The event was the third annual Housing Justice Day and featured Portland City Commissioner Sam Adams, Community Alliance of Tenants leaders Mary Latourette and Steve Weiss, community food security activist Dena Spear and Habitat for Humanity homeowner JD Spyker speaking out against proposed federal housing policy that would cut essential programs that serve working families, veterans, seniors and people with disabilities.
The event is organized by the Affordable Housing NOW! coalition, Community Alliance of Tenants, Community Development Network, Elders in Action, Independent Living Resources, Mental Health Association of Oregon, NW Pilot Project and the Portland Habilitation Center.
According to the American Community Survey, low incomes and high housing costs make Oregon the second-least-affordable state for renters in the nation. One in four Oregon renters pays more than half their total income in rent each month. Federal housing programs have historically provided needed relief to low-income working families and people on fixed incomes.

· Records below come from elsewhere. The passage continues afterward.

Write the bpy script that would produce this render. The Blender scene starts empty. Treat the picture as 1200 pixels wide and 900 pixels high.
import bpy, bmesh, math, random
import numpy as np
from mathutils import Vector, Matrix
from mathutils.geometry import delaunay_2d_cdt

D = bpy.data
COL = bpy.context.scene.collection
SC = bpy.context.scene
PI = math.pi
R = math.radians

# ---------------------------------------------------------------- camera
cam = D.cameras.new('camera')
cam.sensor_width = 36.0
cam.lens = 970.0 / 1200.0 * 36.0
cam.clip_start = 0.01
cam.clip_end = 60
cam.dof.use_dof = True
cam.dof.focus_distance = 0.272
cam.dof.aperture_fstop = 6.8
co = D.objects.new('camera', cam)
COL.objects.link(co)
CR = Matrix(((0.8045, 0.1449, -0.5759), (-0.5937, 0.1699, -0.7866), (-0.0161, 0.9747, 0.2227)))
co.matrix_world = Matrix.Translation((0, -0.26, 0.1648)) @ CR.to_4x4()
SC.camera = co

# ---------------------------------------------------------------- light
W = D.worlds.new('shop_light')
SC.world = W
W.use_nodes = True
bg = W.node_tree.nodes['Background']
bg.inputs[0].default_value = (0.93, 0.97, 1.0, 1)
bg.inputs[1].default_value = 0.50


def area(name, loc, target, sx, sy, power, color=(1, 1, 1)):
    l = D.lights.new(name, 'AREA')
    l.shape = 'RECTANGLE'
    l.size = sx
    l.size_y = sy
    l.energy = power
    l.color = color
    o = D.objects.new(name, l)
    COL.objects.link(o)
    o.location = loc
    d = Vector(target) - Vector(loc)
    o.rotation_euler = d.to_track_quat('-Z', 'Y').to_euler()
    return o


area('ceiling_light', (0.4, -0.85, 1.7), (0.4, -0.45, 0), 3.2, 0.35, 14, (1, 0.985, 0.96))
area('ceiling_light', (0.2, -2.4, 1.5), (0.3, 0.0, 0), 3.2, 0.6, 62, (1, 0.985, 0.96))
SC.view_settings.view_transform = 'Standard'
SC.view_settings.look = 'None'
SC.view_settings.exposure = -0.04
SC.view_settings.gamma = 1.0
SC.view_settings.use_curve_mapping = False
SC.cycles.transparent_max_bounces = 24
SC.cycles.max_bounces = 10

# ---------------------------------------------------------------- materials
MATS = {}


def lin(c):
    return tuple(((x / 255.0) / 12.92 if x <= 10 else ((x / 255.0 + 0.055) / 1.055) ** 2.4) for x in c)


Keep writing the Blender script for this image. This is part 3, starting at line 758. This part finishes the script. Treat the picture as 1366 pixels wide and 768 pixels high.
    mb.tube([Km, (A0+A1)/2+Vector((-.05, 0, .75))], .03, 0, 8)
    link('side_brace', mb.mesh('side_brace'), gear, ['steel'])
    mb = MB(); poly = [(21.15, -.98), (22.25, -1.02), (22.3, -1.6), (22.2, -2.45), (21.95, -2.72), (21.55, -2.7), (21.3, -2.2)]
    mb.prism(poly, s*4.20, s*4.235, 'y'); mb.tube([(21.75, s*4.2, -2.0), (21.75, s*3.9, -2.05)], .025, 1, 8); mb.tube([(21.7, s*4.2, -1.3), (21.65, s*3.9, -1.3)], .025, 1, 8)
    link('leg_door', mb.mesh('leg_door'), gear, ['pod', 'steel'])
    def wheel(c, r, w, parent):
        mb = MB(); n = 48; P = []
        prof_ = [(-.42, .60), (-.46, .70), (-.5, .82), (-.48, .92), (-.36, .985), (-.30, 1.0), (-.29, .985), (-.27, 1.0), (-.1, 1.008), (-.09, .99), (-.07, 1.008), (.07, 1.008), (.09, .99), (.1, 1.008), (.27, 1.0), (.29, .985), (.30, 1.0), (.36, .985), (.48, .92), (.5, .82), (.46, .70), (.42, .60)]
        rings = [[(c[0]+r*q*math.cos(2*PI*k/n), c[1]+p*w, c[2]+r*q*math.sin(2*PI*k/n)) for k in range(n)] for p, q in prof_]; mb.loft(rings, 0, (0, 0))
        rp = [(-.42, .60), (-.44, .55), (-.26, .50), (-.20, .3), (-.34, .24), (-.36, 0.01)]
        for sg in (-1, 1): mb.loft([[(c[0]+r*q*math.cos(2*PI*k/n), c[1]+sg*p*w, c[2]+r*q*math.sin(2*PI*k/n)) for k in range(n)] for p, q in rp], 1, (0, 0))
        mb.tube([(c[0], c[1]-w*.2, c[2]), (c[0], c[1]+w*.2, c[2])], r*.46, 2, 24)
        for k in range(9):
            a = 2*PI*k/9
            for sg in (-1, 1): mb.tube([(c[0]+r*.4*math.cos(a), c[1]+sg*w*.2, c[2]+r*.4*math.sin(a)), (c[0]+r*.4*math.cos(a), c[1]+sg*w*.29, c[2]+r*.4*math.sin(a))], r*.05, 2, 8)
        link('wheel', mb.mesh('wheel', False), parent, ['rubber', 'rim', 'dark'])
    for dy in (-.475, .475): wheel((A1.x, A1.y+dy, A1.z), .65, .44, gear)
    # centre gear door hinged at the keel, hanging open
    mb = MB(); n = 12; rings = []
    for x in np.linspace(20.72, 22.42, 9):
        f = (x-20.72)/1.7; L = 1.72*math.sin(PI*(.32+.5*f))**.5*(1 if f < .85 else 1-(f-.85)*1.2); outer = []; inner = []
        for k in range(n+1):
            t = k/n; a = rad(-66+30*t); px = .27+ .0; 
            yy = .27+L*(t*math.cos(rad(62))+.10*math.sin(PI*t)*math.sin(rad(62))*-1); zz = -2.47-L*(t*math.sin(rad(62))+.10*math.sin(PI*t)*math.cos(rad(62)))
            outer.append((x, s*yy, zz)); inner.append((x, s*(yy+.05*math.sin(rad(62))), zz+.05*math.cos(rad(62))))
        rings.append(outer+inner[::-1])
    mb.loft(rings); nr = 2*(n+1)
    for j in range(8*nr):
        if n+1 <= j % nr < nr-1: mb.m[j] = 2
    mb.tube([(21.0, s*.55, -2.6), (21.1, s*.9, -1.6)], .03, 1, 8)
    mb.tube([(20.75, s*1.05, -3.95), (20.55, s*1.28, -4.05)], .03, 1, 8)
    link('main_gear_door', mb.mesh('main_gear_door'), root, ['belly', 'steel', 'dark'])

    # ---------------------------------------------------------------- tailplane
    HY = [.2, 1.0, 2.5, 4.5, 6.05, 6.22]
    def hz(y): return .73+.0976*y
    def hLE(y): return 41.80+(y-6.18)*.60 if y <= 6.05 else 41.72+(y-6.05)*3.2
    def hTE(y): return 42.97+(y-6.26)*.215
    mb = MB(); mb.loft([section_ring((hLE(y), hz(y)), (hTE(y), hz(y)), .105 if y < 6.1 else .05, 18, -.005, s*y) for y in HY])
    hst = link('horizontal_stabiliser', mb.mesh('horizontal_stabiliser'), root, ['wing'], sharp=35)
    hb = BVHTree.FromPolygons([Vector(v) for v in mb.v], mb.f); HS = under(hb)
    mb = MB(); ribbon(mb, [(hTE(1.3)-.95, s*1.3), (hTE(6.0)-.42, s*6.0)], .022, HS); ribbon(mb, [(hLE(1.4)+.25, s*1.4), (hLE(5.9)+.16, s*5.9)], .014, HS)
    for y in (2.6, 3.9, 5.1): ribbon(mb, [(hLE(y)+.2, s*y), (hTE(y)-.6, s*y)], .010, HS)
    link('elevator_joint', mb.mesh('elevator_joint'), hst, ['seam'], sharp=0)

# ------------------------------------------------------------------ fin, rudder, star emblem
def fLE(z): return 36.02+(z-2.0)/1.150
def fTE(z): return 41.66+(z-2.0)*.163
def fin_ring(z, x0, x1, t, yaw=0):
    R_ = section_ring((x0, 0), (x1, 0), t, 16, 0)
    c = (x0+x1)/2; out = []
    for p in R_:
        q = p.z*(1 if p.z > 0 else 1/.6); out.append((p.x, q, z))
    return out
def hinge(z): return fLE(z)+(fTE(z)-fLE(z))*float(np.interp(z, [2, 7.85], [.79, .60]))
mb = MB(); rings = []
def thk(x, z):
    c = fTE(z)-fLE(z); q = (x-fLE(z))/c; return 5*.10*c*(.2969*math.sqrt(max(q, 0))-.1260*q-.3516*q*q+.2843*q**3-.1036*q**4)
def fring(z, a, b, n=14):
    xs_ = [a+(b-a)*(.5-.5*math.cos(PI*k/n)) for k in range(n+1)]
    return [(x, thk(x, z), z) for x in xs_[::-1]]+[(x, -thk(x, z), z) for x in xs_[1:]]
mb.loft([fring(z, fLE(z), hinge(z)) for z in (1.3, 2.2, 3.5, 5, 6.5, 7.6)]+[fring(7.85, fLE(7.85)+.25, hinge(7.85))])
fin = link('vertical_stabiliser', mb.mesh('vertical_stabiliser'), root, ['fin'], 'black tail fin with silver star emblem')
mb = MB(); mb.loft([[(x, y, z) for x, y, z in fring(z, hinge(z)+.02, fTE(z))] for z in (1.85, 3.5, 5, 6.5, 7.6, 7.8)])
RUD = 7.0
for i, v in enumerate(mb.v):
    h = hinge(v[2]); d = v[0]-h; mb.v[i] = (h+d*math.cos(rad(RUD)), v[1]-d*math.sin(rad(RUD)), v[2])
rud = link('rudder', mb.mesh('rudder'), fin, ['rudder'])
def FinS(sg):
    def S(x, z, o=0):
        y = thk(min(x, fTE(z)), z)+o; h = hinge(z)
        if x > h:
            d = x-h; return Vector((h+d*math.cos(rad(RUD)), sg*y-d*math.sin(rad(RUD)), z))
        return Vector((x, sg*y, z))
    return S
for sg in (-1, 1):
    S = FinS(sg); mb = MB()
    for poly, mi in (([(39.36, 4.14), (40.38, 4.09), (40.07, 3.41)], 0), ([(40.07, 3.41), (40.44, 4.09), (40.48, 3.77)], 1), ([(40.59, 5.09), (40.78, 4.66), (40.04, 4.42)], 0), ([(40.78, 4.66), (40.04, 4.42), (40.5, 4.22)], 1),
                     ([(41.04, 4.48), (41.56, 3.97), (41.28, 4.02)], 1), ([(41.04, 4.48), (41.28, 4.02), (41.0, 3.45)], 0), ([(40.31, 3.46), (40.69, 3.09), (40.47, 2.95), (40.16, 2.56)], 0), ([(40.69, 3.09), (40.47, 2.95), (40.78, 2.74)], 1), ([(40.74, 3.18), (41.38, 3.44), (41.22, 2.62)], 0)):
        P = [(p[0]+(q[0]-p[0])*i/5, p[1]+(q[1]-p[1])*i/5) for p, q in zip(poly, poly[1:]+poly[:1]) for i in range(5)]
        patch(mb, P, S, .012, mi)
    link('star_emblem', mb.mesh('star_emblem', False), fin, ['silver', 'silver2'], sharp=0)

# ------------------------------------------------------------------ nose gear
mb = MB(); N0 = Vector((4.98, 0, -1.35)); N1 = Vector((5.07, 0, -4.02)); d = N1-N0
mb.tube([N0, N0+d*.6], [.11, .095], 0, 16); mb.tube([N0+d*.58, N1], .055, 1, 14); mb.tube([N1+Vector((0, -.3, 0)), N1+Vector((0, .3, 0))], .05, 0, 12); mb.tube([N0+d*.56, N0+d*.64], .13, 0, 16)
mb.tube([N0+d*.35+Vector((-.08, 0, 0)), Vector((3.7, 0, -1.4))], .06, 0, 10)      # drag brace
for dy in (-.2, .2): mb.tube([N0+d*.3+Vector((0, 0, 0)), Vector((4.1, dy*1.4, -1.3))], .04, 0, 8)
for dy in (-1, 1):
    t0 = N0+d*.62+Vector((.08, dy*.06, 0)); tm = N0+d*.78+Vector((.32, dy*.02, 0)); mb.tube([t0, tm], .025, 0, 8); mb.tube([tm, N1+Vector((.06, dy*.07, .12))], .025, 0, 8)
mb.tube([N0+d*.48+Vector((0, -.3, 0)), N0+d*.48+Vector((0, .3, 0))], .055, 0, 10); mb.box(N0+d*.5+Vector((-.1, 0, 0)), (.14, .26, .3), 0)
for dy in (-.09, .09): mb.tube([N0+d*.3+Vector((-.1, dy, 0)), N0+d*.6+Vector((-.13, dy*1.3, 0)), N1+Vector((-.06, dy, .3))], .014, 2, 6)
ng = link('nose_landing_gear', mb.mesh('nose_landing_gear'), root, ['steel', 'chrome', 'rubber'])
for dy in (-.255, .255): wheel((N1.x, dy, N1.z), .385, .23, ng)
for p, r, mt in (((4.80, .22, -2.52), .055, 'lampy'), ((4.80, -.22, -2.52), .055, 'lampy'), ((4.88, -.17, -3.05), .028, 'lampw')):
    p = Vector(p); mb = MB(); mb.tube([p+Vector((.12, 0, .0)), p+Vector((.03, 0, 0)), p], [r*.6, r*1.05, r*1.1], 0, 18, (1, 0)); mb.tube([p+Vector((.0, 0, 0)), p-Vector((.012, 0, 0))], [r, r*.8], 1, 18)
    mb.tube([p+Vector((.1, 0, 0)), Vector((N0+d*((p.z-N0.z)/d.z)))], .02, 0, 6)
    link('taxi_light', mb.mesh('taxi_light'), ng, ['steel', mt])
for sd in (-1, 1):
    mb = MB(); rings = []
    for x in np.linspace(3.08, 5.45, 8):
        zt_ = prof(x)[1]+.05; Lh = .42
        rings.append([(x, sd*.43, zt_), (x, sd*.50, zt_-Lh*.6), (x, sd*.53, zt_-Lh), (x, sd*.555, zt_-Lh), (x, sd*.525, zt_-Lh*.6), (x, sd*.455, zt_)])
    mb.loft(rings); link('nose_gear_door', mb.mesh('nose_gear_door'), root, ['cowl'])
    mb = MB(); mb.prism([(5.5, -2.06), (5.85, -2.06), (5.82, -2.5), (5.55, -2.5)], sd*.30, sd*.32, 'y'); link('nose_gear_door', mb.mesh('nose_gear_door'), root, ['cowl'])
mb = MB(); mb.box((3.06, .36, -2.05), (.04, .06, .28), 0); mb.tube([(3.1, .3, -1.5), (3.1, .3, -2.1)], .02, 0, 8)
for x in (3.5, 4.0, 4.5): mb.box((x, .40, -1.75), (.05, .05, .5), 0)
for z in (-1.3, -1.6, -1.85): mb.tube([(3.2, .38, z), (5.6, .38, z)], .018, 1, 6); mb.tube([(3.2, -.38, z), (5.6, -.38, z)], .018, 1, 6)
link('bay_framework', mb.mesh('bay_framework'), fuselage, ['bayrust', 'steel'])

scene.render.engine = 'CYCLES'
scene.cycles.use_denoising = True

In the past four years the Congress and the president have made significant cut to the Section 8 housing assistance program, slashed the highly successful Community Development Block Grant and HOME programs, restructured U.S. Department of Housing and Urban Development (HUD) rules for housing authorities to bait them into no longer serving the most economically vulnerable, and reduced funds to public housing programs serving the lowest income seniors and people with disabilities.
At the same time, the Bush administration is proposing cuts to existing housing programs, in the counties of Multnomah, Clackamas and Washington, there are nearly 18,000 income qualified households on waitlists of at least three years for the Section 8 housing assistance program.
Planned reductions in the 2007 budget would including a 20 percent cut to the Community Development Block Grant which helps fund housing for low-income people; a proposed 26 percent cut to the Section 202 housing program for the elderly; and a cut of 50 percent to the Section 811 program for people with disabilities.
"Why is the Bush administration cutting housing programs for the most vulnerable people in the country? Because it's the most convenient way for them to fund the president's tax cuts for his rich friends and to bankroll an increasingly unpopular war" said Steve Weiss, a founding board member of the Community Alliance of Tenants. "Doing this sort of thing at the expense of the poor is a hallmark of this administration."
Affordable Housing NOW! is a movement of affordable housing advocates and tenants whose goals are to secure new resources for affordable housing for the Portland Metro area by building a movement large enough to make funding for affordable housing for low-income people a political priority in the Metro area.